Michael R. Rose, the editor of the Cruxnews.com web site, is the author of several books, including Goodbye, Good Men.


After the withdrawal of his nomination to serve as Justice Commissioner in the European Union, Rocco Buttiglione told the BBC television network that he had "suffered unfair discrimination." Buttiglione pointed out that during hearings before the European parliament he had made a point of saying that his views on homosexuality were private beliefs. Those views, he added, have "no impact on politics until I say that [homosexuality] is a crime, and I emphatically do not say that."

However, Buttiglione said that Europe today needs "to change some moral attitudes." Pointing to the recent American elections, in which 11 different states approved referenda barring same-sex marriage, he observed that "America has shown itself more religious and more attentive to values than Europe." He added that Europe could learn from the American example, because the US "is surely a symbol of economic efficiency, and sets the standard of that modernity which is a point of reference for so many policies even here in Europe."
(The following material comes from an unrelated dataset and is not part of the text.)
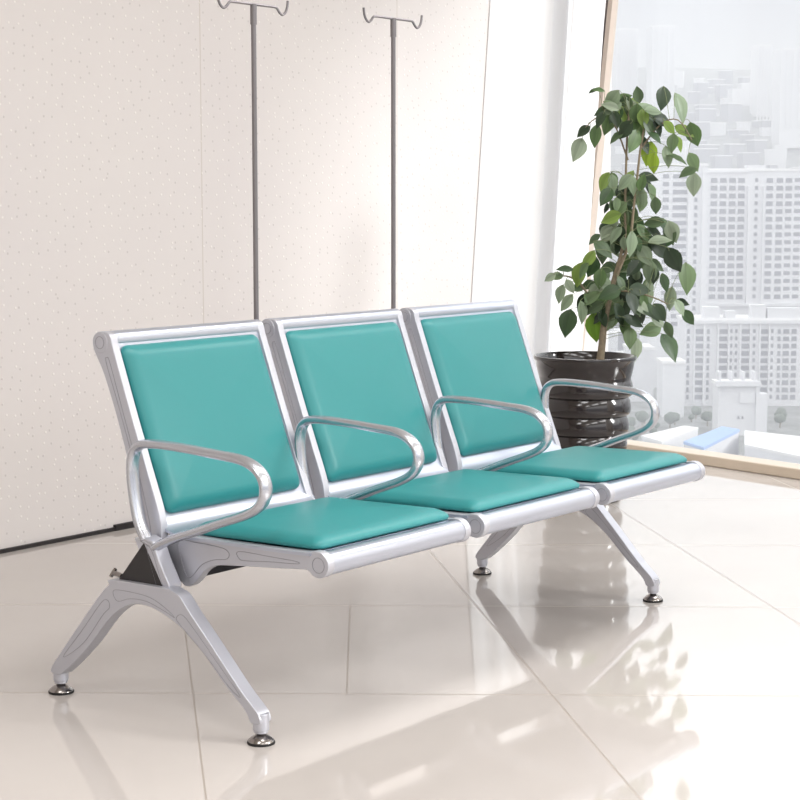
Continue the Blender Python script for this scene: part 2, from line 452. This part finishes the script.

A few days later Buttiglione added more fuel to the controversy by wondering aloud whether the Italian nominee who replaced him on the list of nominees to the European Commission was a Freemason. Buttiglione offered his best wishes to Franco Frattini. But then he added a warning shot, saying that during Frattini’s confirmation hearings, "I hope nobody asks him if he is a Freemason." It was not clear whether Buttiglione was actually charging that Frattini is a Freemason, or indicating that the new Italian nominee could be subjected to false accusations–as Buttiglione says he was.

The Masonic movement is legal, but highly unpopular, in Italy today. Scandals involving the exposure of Masonic lodges during the 1980s resulted in the collapse of the Christian Democratic government.